- Exercise description
Skip the pictures. Set down, word for word, the lines from the start of the material up to and including the line with "COL = S.collection".

- Data

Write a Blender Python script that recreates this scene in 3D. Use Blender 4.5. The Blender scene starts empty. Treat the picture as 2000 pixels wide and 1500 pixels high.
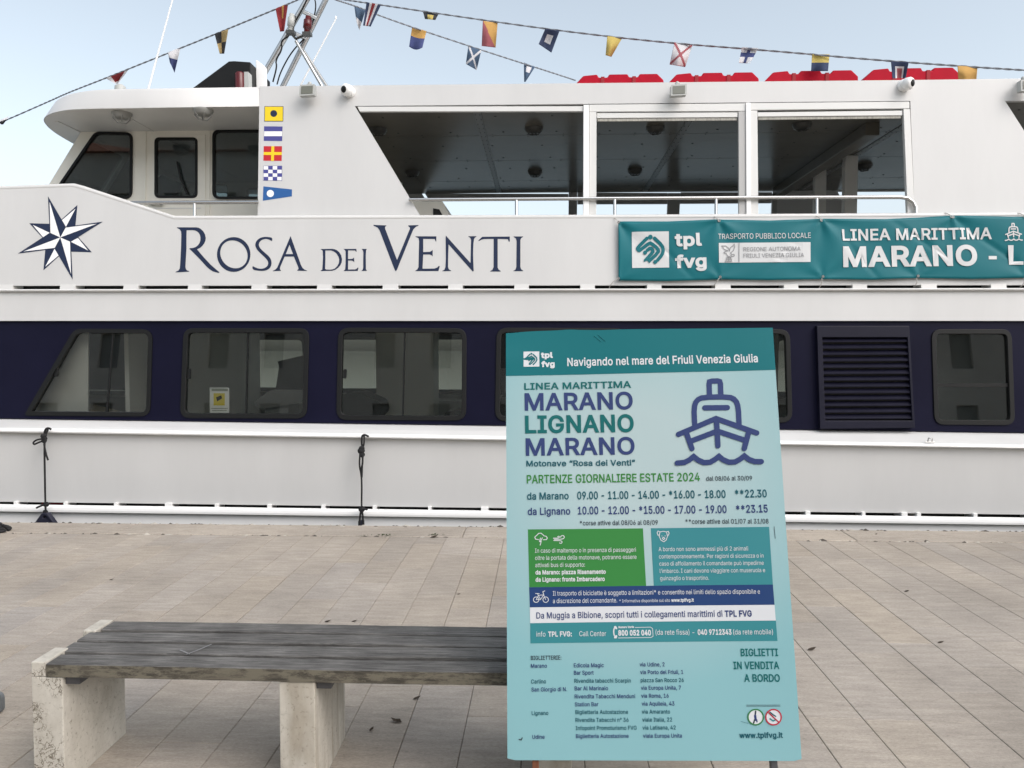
import bpy, bmesh, math, random, os
import numpy as np
from mathutils import Vector
from mathutils.geometry import tessellate_polygon, delaunay_2d_cdt

random.seed(7)
rng = np.random.RandomState(11)
S = bpy.context.scene
COL = S.collection

# ------------------------------------------------------------------ camera
FPX, CAMH = 1500.0, 1.6
YAW, PIT = math.atan(60 / 1500.0), -math.atan(65 / 1500.0)
fwd = np.array([-math.sin(YAW) * math.cos(PIT), math.cos(YAW) * math.cos(PIT), math.sin(PIT)])
rgt = np.array([math.cos(YAW), math.sin(YAW), 0.0])
upv = np.cross(rgt, fwd)
CAM = np.array([0, 0, CAMH])
cd = bpy.data.cameras.new('camera'); cam = bpy.data.objects.new('camera', cd); COL.objects.link(cam)
cd.sensor_width = 36; cd.lens = 36 * FPX / 2000.0; cd.clip_start = .05; cd.clip_end = 6000
cam.location = CAM; cam.rotation_euler = (math.pi / 2 + PIT, 0, YAW)
S.camera = cam

# ------------------------------------------------------------------ sky, sun, exposure
SUN_EL, SUN_AZ = math.radians(46), math.radians(132)      # azimuth clockwise from +Y: behind the photographer, to the right
w = bpy.data.worlds.new('World'); S.world = w; w.use_nodes = True
nt = w.node_tree; bg = nt.nodes['Background']
sky = nt.nodes.new('ShaderNodeTexSky'); sky.sky_type = 'NISHITA'; sky.sun_disc = False
sky.sun_elevation = SUN_EL; sky.sun_rotation = SUN_AZ; sky.air_density = 1.0; sky.dust_density = 3.5; sky.ozone_density = 1.0
hs = nt.nodes.new('ShaderNodeHueSaturation'); hs.inputs['Saturation'].default_value = 0.47; hs.inputs['Hue'].default_value = 0.482
nt.links.new(sky.outputs[0], hs.inputs['Color']); nt.links.new(hs.outputs[0], bg.inputs[0]); bg.inputs[1].default_value = 0.15
sd = bpy.data.lights.new('sun', 'SUN'); sun = bpy.data.objects.new('sun', sd); COL.objects.link(sun)
sd.energy = 0.52; sd.angle = math.radians(75); sd.color = (1.0, 0.975, 0.935)
sdir = Vector((math.sin(SUN_AZ) * math.cos(SUN_EL), math.cos(SUN_AZ) * math.cos(SUN_EL), math.sin(SUN_EL)))
sun.rotation_euler = sdir.to_track_quat('Z', 'Y').to_euler()
S.view_settings.view_transform = 'Standard'; S.view_settings.look = 'None'
S.view_settings.exposure = 0.78; S.view_settings.gamma = 1.0
try: S.cycles.use_denoising = True
except Exception: pass

# ------------------------------------------------------------------ picture helpers: a pixel is a ray, a plane gives the point
def ray(px, py): return fwd + rgt * ((px - 1000) / FPX) - upv * ((py - 750) / FPX)
def onz(px, py, z):
    r = ray(px, py); return CAM + r * ((z - CAMH) / r[2])
def ony(px, py, y):
    r = ray(px, py); return CAM + r * (y / r[1])

class SidePlane:
    """upright plane along X that may lean: Y = a + k z ; surface coordinates are (X, z)"""
    def __init__(s, a, k=0.0, warp=None): s.a, s.k, s.warp = a, k, warp
    def uv(s, px, py):
        r = ray(px, py); t = (s.a + s.k * CAMH) / (r[1] - s.k * r[2]); p = CAM + r * t
        return (p[0], p[2])
    def uvs(s, pts): return [s.uv(*p) for p in pts]
    def Y(s, z): return s.a + s.k * z
    def p3(s, u, v, off=0.0):
        return (u, s.a + s.k * v - off - (s.warp(u, v) if s.warp else 0.0), v)
    def far(s, u, v, off=0.0): return (u, 2 * YC - (s.a + s.k * v - off), v)

class Board:
    def __init__(s, c, r, u, warp=None):
        s.c, s.r, s.u = np.array(c), np.array(r), np.array(u); s.n = np.cross(s.r, s.u); s.warp = warp
    def uv(s, px, py):
        d = ray(px, py); t = ((s.c - CAM) @ s.n) / (d @ s.n); q = CAM + d * t - s.c
        return (q @ s.r, q @ s.u)
    def uvs(s, pts): return [s.uv(*p) for p in pts]
    def p3(s, u, v, off=0.0):
        return tuple(s.c + s.r * u + s.u * v + s.n * (off + (s.warp(u, v) if s.warp else 0.0)))

YC = 10.4                     # centre line of the ferry
SP = SidePlane(7.75 - .12 * .85, .12)      # leaning side of the ferry above the rubbing strake
HP = SidePlane(7.56)                       # hull side below

# ------------------------------------------------------------------ object helpers
def tag(o, label=None, cat=None, group=None, kind=None):
    if label: o['label'] = label
    if cat: o['category'] = cat
    if group: o['group'] = group
    if kind: o['kind'] = kind
    return o
def empty(name, loc, label, cat, group=None):
    o = bpy.data.objects.new(name, None); COL.objects.link(o); o.location = loc; o.empty_display_size = .2
    return tag(o, label, cat, group)

def world_loc(o):
    v = Vector(o.location)
    while o.parent: o = o.parent; v += Vector(o.location)
    return v

class MB:
    def __init__(s): s.v, s.f, s.m, s.sm = [], [], [], []
    def add(s, verts, faces, mi=0, smooth=False):
        b = len(s.v); s.v += [tuple(map(float, p)) for p in verts]
        for f in faces:
            s.f.append(tuple(i + b for i in f)); s.m.append(mi); s.sm.append(smooth)
    def box(s, lo, hi, mi=0):
        x0, y0, z0 = lo; x1, y1, z1 = hi
        s.add([(x0, y0, z0), (x1, y0, z0), (x1, y1, z0), (x0, y1, z0), (x0, y0, z1), (x1, y0, z1), (x1, y1, z1), (x0, y1, z1)],
              [(0, 3, 2, 1), (4, 5, 6, 7), (0, 1, 5, 4), (1, 2, 6, 5), (2, 3, 7, 6), (3, 0, 4, 7)], mi)
    def hexa(s, p8, mi=0):
        s.add(p8, [(0, 3, 2, 1), (4, 5, 6, 7), (0, 1, 5, 4), (1, 2, 6, 5), (2, 3, 7, 6), (3, 0, 4, 7)], mi)
    def solid(s, loops, f, t0, t1, mi=0):
        """flat slab: loops in surface coordinates (first outer, rest holes), f(u,v,off)->xyz"""
        flat = [p for l in loops for p in l]
        tris = tessellate_polygon([[Vector((p[0], p[1], 0)) for p in l] for l in loops])
        n = len(flat)
        vs = [f(p[0], p[1], t0) for p in flat]
        if t1 is None:
            s.add(vs, tris, mi); return
        vs += [f(p[0], p[1], t1) for p in flat]
        fs = [tuple(t) for t in tris] + [tuple(i + n for i in reversed(t)) for t in tris]
        b = 0
        for l in loops:
            k = len(l)
            for i in range(k):
                j = (i + 1) % k
                fs.append((b + i, b + j, b + j + n, b + i + n))
            b += k
        s.add(vs, fs, mi)
    def grid(s, P, mi=0, smooth=True, close=False):
        """P[i][j] rows of points"""
        R, Cn = len(P), len(P[0])
        vs = [p for row in P for p in row]; fs = []
        for i in range(R - 1):
            for j in range(Cn - 1 if not close else Cn):
                k = (j + 1) % Cn
                fs.append((i * Cn + j, i * Cn + k, (i + 1) * Cn + k, (i + 1) * Cn + j))
        s.add(vs, fs, mi, smooth)
    def tube(s, path, r, n=10, mi=0, cap=True):
        path = [np.array(p, float) for p in path]; rows = []
        rs = r if hasattr(r, '__len__') else [r] * len(path)
        prev = None
        for i, p in enumerate(path):
            t = path[min(i + 1, len(path) - 1)] - path[max(i - 1, 0)]; t = t / (np.linalg.norm(t) + 1e-12)
            if prev is None:
                a = np.array([0, 0, 1.]) if abs(t[2]) < .9 else np.array([1., 0, 0])
                x = np.cross(t, a)
            else: x = prev - t * (prev @ t)
            x = x / np.linalg.norm(x); prev = x; y = np.cross(t, x)
            rows.append([p + rs[i] * (x * math.cos(2 * math.pi * k / n) + y * math.sin(2 * math.pi * k / n)) for k in range(n)])
        s.grid(rows, mi, True, True)
        if cap:
            s.add(rows[0], [tuple(range(n - 1, -1, -1))], mi); s.add(rows[-1], [tuple(range(n))], mi)
    def lathe(s, c, ax, prof, n=20, mi=0):
        """prof: (distance along axis, radius)"""
        c = np.array(c, float); ax = np.array(ax, float) / np.linalg.norm(ax)
        a = np.array([0, 0, 1.]) if abs(ax[2]) < .9 else np.array([1., 0, 0])
        x = np.cross(ax, a); x /= np.linalg.norm(x); y = np.cross(ax, x)
        rows = [[c + ax * h + max(r, 1e-4) * (x * math.cos(2 * math.pi * k / n) + y * math.sin(2 * math.pi * k / n)) for k in range(n)] for h, r in prof]
        s.grid(rows, mi, True, True)
        s.add(rows[0], [tuple(range(n - 1, -1, -1))], mi); s.add(rows[-1], [tuple(range(n))], mi)
    def build(s, name, mats, parent=None, bevel=0, seg=2, recalc=True, loc=None):
        me = bpy.data.meshes.new(name)
        base = world_loc(parent) if parent else Vector((0, 0, 0))
        if loc is not None: base = base + Vector(loc) if parent else Vector(loc)
        me.from_pydata([(p[0] - base.x, p[1] - base.y, p[2] - base.z) for p in s.v], [], s.f)
        for m in (mats if isinstance(mats, (list, tuple)) else [mats]): me.materials.append(m)
        me.polygons.foreach_set('material_index', s.m); me.polygons.foreach_set('use_smooth', s.sm)
        if recalc:
            bm = bmesh.new(); bm.from_mesh(me); bmesh.ops.recalc_face_normals(bm, faces=bm.faces); bm.to_mesh(me); bm.free()
        me.update()
        o = bpy.data.objects.new(name, me); COL.objects.link(o)
        if parent: o.parent = parent
        if loc is not None: o.location = loc
        if bevel:
            b = o.modifiers.new('bevel', 'BEVEL'); b.width = bevel; b.segments = seg; b.limit_method = 'ANGLE'; b.angle_limit = math.radians(40)
        return o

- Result
Write a Blender Python script that recreates this scene in 3D. Use Blender 4.5. The Blender scene starts empty. Treat the picture as 2000 pixels wide and 1500 pixels high.
import bpy, bmesh, math, random, os
import numpy as np
from mathutils import Vector
from mathutils.geometry import tessellate_polygon, delaunay_2d_cdt

random.seed(7)
rng = np.random.RandomState(11)
S = bpy.context.scene
COL = S.collection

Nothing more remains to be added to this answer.